View text source at Wikipedia
The Osaka International Peace Center (大阪国際平和センター, Ōsaka-kokusai-heiwa-sentā), also known as Peace Osaka (ピースおおさか, Pīsu-Ōsaka), is a peace museum established in August 1991 based in the city of Osaka, Japan. It focuses on the destruction of the city during World War II and the broader themes of the tragedy of war and the importance of peace.

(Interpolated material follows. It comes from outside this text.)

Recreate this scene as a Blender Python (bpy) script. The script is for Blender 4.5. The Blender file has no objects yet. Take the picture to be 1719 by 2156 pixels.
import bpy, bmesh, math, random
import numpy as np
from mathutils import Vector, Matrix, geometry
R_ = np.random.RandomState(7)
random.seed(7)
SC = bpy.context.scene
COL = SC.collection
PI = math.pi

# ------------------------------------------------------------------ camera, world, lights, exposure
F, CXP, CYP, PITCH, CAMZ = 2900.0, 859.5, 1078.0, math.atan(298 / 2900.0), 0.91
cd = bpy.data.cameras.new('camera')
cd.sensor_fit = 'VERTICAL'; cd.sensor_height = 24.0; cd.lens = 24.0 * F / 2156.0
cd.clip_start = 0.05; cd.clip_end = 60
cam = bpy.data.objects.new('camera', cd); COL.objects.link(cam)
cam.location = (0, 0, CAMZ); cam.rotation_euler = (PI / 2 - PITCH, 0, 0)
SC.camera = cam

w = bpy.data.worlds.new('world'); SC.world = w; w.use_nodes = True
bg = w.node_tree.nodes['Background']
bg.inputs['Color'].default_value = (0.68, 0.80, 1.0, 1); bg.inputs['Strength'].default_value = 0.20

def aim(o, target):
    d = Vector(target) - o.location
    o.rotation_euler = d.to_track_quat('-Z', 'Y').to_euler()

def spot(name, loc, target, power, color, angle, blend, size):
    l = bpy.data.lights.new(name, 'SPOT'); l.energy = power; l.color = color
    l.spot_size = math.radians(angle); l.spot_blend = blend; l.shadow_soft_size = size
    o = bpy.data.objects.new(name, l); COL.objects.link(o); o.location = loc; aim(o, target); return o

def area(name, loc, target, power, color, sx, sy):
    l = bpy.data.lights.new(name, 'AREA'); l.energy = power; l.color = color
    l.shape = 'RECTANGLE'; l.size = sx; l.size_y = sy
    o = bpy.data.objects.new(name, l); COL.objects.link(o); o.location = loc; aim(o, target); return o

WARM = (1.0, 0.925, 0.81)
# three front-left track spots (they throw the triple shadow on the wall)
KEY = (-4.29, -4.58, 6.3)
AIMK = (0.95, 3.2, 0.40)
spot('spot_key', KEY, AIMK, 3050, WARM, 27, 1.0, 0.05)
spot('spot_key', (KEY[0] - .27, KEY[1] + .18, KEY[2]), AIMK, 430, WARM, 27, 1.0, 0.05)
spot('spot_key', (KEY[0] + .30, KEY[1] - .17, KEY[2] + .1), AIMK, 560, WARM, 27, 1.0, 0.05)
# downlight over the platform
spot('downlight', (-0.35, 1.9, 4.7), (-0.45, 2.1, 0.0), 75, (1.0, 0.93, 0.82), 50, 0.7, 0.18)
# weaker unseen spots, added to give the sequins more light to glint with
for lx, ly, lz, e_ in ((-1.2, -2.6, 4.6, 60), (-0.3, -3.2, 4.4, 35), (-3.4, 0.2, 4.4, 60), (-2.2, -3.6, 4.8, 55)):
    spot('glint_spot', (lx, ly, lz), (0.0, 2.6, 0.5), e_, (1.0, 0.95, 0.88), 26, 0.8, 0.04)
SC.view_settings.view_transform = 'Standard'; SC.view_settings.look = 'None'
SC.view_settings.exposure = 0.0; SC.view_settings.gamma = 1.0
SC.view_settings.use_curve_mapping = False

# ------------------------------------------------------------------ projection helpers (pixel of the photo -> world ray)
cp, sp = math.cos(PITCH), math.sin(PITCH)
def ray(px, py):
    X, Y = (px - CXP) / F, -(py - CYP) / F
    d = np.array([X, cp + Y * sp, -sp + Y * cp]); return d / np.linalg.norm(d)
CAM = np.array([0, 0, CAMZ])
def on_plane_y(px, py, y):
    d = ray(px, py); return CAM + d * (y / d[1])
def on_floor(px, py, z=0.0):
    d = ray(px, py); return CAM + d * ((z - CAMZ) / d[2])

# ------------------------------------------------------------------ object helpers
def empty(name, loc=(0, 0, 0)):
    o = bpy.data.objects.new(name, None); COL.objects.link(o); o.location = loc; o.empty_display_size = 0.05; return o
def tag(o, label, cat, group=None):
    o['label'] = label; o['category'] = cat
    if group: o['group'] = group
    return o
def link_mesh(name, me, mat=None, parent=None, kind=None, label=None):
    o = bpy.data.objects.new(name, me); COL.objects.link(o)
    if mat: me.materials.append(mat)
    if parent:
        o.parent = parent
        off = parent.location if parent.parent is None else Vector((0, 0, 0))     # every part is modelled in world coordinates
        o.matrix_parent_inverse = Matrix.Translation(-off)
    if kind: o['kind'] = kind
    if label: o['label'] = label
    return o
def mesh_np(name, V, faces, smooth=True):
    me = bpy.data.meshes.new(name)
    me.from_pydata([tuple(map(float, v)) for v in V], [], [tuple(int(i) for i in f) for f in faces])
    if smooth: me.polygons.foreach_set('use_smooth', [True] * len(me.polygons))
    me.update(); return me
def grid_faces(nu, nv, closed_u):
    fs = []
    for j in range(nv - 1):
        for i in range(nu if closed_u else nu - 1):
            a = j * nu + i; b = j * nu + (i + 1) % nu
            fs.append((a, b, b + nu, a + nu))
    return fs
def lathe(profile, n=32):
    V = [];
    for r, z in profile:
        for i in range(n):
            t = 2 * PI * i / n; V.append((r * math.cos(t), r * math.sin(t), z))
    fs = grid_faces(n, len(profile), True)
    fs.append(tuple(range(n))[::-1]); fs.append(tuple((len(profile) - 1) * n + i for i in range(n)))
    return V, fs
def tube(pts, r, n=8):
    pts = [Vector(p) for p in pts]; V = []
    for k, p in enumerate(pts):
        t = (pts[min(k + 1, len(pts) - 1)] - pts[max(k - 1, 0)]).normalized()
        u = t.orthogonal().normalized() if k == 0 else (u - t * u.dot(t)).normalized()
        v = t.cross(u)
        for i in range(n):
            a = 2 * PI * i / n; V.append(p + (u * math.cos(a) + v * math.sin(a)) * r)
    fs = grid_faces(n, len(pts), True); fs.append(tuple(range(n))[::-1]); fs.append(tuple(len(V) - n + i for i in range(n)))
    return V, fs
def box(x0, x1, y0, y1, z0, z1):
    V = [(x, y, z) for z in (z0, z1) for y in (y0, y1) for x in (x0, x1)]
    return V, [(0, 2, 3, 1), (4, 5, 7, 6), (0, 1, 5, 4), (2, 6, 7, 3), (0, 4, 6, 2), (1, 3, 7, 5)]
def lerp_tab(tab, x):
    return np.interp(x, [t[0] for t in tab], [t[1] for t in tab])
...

It is funded by Osaka city and Osaka Prefecture.[1]
In 2015, after pressures by members of the Japan Innovation Party, exhibits were changed; the section on U.S. air raids in Osaka Prefecture between December 1944 and August 1945 was expanded and items related to Japan's actions in Asia were removed.[2] The spirit of the museum was radically altered and transformed: it became a conservative museum.[3]
The museum was established in 1991 and was rare in Japan for showing the atrocities committed by Japan as well as the tragedies suffered by Japanese people.[4] In 2000 it hosted a symposium by the Osaka-based historical revisionist group "Society to Correct the Biased Display of War-Related Materials" with Shūdō Higashinakano of Asia University as the keynote speaker.[5][6] A Chinese government spokesperson stated that hosting the event would hurt the Osaka bid for the 2008 Summer Olympics.[7] Osaka later became the first city to be eliminated from the bidding process, with the games later being awarded to Beijing.[8]
Since opening, the museums exhibits were described as "masochistic" by conservative groups. In September 2013 the museum unveiled a plan to put more emphasis on the Bombing of Osaka during World War II. There was a possibility that exhibits dealing with Japanese war crimes may be reduced.[1] When it became clear that the plans were to "drastically" reduce the material on Japan's aggression, the Japan Times printed an editorial calling on the museum to reconsider and stated that "The plan by the center — which is dedicated to studies of the war and efforts to foster peace — contradicts its purported independence."[9]
Exhibition Room A, on the second floor of the Osaka International Peace Center, covered the bombing of Osaka and other factors of Japanese domestic life during the last four years of the Pacific War, mentioning neighborhood associations, school mobilization, nationalistic textbooks, and civil defense measures.[10]
Exhibition Room B, on the first floor, covered the Greater East Asia Co-Prosperity Sphere and was critical of the Imperial Japanese Army's actions in East Asia. One panel was entitled "Invading the Asian Continent," and was accompanied by displays of the Imperial Japanese Army's involvement in the Second Sino-Japanese War. There is also a section on the annexation of Korea in 1909 and Korea under Japanese rule, ending with a note that "Japan has still many unsolved problems" regarding the human rights of the 680,000 resident Koreans in Japan today.[11]
Exhibition Room C, on the third floor, advocated the end of "disputes and wars over ethnic, religious, or ideological differences."[12] These exhibits focus on the threat of nuclear weapons, but also argue that starvation, poverty, and degradation of the global environment are threats to world peace. To emphasize these threats to peace, the museum includes a replica of the Doomsday Clock.